Collar bomb defendant wants a new lawyer


An assistant federal public defender who represents Diehl-Armstrong says his
client is mentally ill.

ERIE, Pa. (AP) — The woman accused of planning an elaborate bank robbery that ended in the death of a pizza deliveryman wants a new lawyer.

“Who can I get that’s aggressive [and] experienced?” defendant Marjorie Diehl-Armstrong wrote in a letter posted Friday in court filings.

“I’m 100 percent innocent, don’t want to die in prison for something I didn’t do. I’d take any lie detector tests, truth serum, etc., to exonerate myself in Wells case. I am not crazy. I am very intelligent and innocent. Please get me help,” she wrote in the letter, which was handwritten and dated Jan. 6.

Diehl-Armstrong, 58, was indicted in July along with Kenneth Barnes, 54, on charges of bank robbery, conspiracy and a firearms violation in connection with the August 2003 robbery of a PNC Bank in Summit Township.

Pizza deliveryman Brian Wells, 46, told police he had been forced at gunpoint to wear a time bomb around his neck and rob the bank. As officers waited for the bomb squad to arrive, the device exploded, killing Wells. Diehl-Armstrong and Barnes have pleaded not guilty.

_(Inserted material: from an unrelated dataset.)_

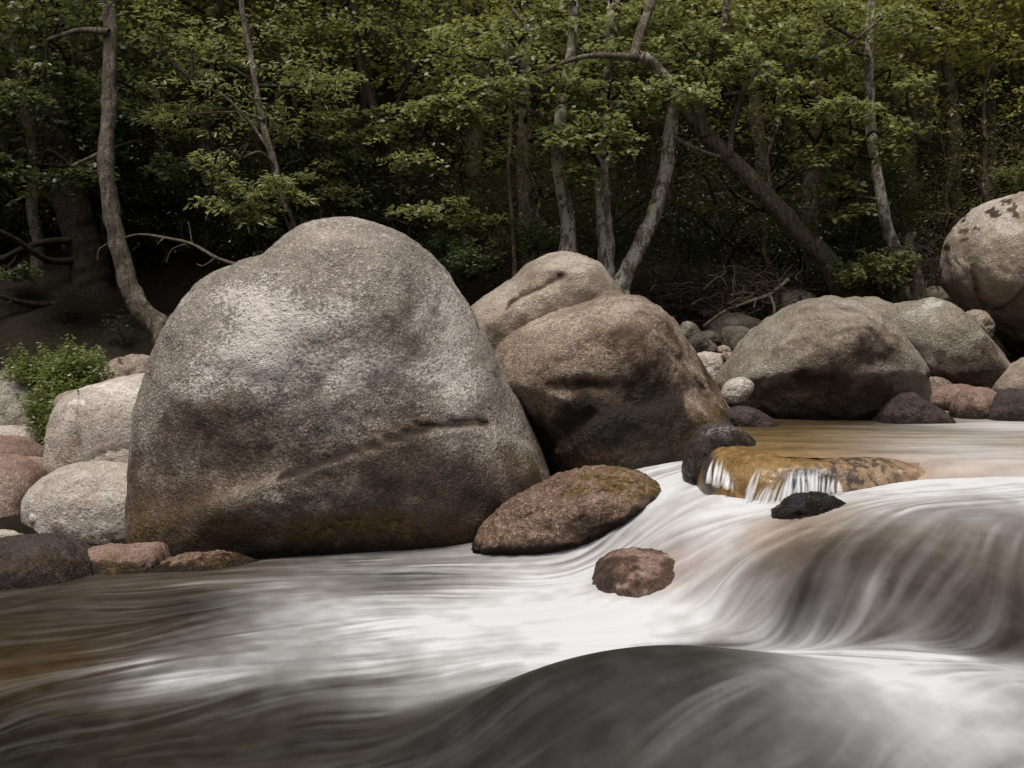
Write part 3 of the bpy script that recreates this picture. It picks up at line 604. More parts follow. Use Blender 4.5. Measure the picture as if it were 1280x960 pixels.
boulder('rock', 'small tan rock poking out between the bush and the white boulder', 'rock',
 [(70,502),(78,492),(95,487),(112,490),(118,505),(95,515),(74,512)], 10.6, .2, 'tan', lvl=4, seed=19)
boulder('rock', 'flat grey slab between the pebbles and the blocky white boulder', 'rock',
 [(45,592),(55,575),(75,568),(88,575),(86,600),(60,606)], 10.0, .25, 'pink', lvl=4, seed=20, blobs=[(2,70,580,20,10,.4)])
# at the waterline
boulder('rock', 'rusty wet slanted rock between the huge grey boulder and the foaming chute', 'rock',
 [(586,695),(594,668),(618,641),(660,613),(710,593),(765,585),(800,591),(828,610),(834,632),(822,665),(780,710),(700,735),(630,735),(592,725)],
 7.35, .48, 'rust', p=2.4, lvl=7, n1=.05, n2=.018, seed=21,
 blobs=[(0,730,655,30,18,.7),(0,790,650,40,25,.6),(0,620,698,50,16,1.3),(0,700,700,110,14,1.5),(0,800,660,50,16,.9),(0,755,612,6,5,.8),(1,785,600,60,24,2.2),(1,650,660,60,20,.35),(1,820,620,18,20,.6),(2,680,655,50,10,.5),(2,745,625,50,10,.6)],
 feats=[('step',[(600,690),(680,690),(740,668),(800,640),(830,620)],8,-.08,60),('b',700,640,60,15,.05),('crease',[(640,650),(720,625),(790,610)],4,.02,.1)])
boulder('rock', 'dark rock with a pale ragged tip barely above the flow at the huge boulder foot', 'rock',
 [(155,735),(172,720),(195,704),(240,695),(280,692),(312,700),(330,712),(300,740),(200,750)], 7.15, .28, 'rust', lvl=6, n1=.06, n2=.03, seed=22,
 blobs=[(0,180,722,16,12,1.2),(1,240,700,60,10,.5),(0,250,720,60,8,.4),(0,212,705,5,3,.8)])
boulder('rock', 'half drowned mauve rock in the white chute beside the rusty rock', 'rock',
 [(735,748),(744,716),(762,700),(792,690),(835,690),(868,705),(885,760),(820,800),(740,788)], 6.1, .45, 'pink', p=2.3, lvl=6, n1=.05, n2=.018, seed=23, blobs=[(0,765,715,25,25,.75),(2,860,705,20,14,.9),(2,830,735,60,12,1.1),(2,800,712,16,10,.5)])
boulder('rock', 'glistening black stone at the base of the thin falls', 'rock',
 [(966,646),(980,631),(1000,620),(1025,617),(1050,626),(1072,642),(1060,680),(990,675)], 5.85, .18, 'black', lvl=6, n1=.09, n2=.03, seed=24, sharp=.1)
boulder('rock', 'small dark purple rock with a flat top at the left end of the overflowing ledge', 'rock',
 [(860,560),(872,542),(888,531),(905,528),(922,536),(940,553),(935,580),(905,630),(870,635),(855,600)], 7.3, .3, 'dark', p=2.6, lvl=5, n1=.06, n2=.02, seed=25, sharp=.06, blobs=[(2,900,537,28,8,.8),(0,890,580,40,22,1.2)])
boulder('rock', 'whitish cobble leaning on the left flank of the lichened boulder', 'cobble',
 [(902,490),(910,477),(926,471),(939,477),(940,488),(928,502),(912,506),(903,499)], 8.75, .13, 'white', lvl=5, n1=.05, seed=26, blobs=[(2,920,482,20,10,.6)])
boulder('rock', 'dark reddish flat rock under the whitish cobble', 'rock',
 [(905,522),(918,509),(940,510),(960,520),(972,532),(950,548),(915,548)], 8.6, .25, 'dark', lvl=5, n1=.05, seed=27, blobs=[(2,930,514,25,5,.4)])
boulder('rock', 'small brown stone between the whitish cobble and the dark reddish rock', 'stone',
 [(918,508),(922,498),(932,496),(938,504),(932,512),(921,513)], 8.75, .08, 'mossy', lvl=4, seed=28)
boulder('rock', 'low dark pyramid rock standing at the waterline right of the lichened boulder', 'rock',
 [(1090,532),(1105,510),(1120,494),(1135,491),(1155,502),(1178,517),(1185,535),(1140,550),(1100,548)], 8.85, .3, 'dark', lvl=5, n1=.06, n2=.02, seed=29, blobs=[(2,1120,498,20,5,.3)])
boulder('rock', 'reddish loaf-shaped rock in a row along the far pool edge', 'rock',
 [(1158,505),(1165,490),(1185,481),(1208,481),(1222,490),(1222,515),(1165,520)], 10.0, .25, 'pink', lvl=5, seed=30, blobs=[(0,1190,505,40,8,.5)])
boulder('rock', 'rounded mauve rock right of the loaf-shaped one, touching the pool', 'rock',
 [(1192,512),(1200,495),(1212,486),(1232,485),(1246,497),(1246,525),(1215,535),(1195,530)], 9.2, .24, 'pink', lvl=5, seed=31, blobs=[(0,1220,515,40,12,.7)])
boulder('rock', 'dark wet rock at the right edge of the far pool shore', 'rock',
 [(1228,515),(1240,497),(1258,488),(1285,487),(1320,495),(1330,525),(1280,540),(1235,535)], 9.05, .28, 'dark', lvl=5, seed=32, n1=.05, blobs=[(2,1260,492,20,5,.3)])
boulder('boulder', 'tan boulder at the right edge behind the dark wet shore rock', 'boulder',
 [(1242,495),(1252,470),(1275,453),(1310,440),(1350,450),(1360,510),(1260,515)], 10.1, .4, 'tan', lvl=5, seed=33, blobs=[(0,1300,500,60,8,.3)])
boulder('rock', 'small brown rock tucked between the lichened boulder and the sloping tan boulder', 'rock',
 [(1148,492),(1155,474),(1170,471),(1185,478),(1192,492),(1180,505),(1155,505)], 10.2, .2, 'brown', lvl=4, seed=34)
boulder('rock', 'tan wedge stone jammed under the giant right boulder', 'rock',
 [(1205,395),(1215,388),(1228,390),(1240,405),(1236,420),(1225,428),(1215,415),(1206,408)], 11.0, .2, 'tan', lvl=5, n1=.08, seed=35, sharp=.08)
boulder('rock', 'grey stone visible between the sloping tan boulder and the giant one', 'rock',
 [(1150,372),(1156,362),(1172,358),(1180,366),(1180,380),(1160,384)], 13.0, .25, 'lichen', lvl=4, seed=36)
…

Thomas Patton, an assistant federal public defender who represents Diehl-Armstrong, says his client is mentally ill.

In her letter, Diehl-Armstrong called Patton incompetent and said he lacks “fire in the belly” and charisma.

Patton and a prosecutor declined to comment on the letter.

U.S. District Judge Sean J. McLaughlin scheduled a hearing for Friday on Diehl-Armstrong’s request, which comes before a Jan. 31 deadline for pretrial motions.

Wells was named as an unindicted co-conspirator, although his family insists he did not know the suspects and had nothing to do with the plot.

Prosecutors contend that Diehl-Armstrong planned to use the bank money to hire someone to kill her father.

She is serving seven to 20 years in state prison after pleading guilty but mentally ill to killing her boyfriend, James Roden, 45, in 2003. Prosecutors said she killed Roden because she feared he would tell authorities of the bank robbery plot.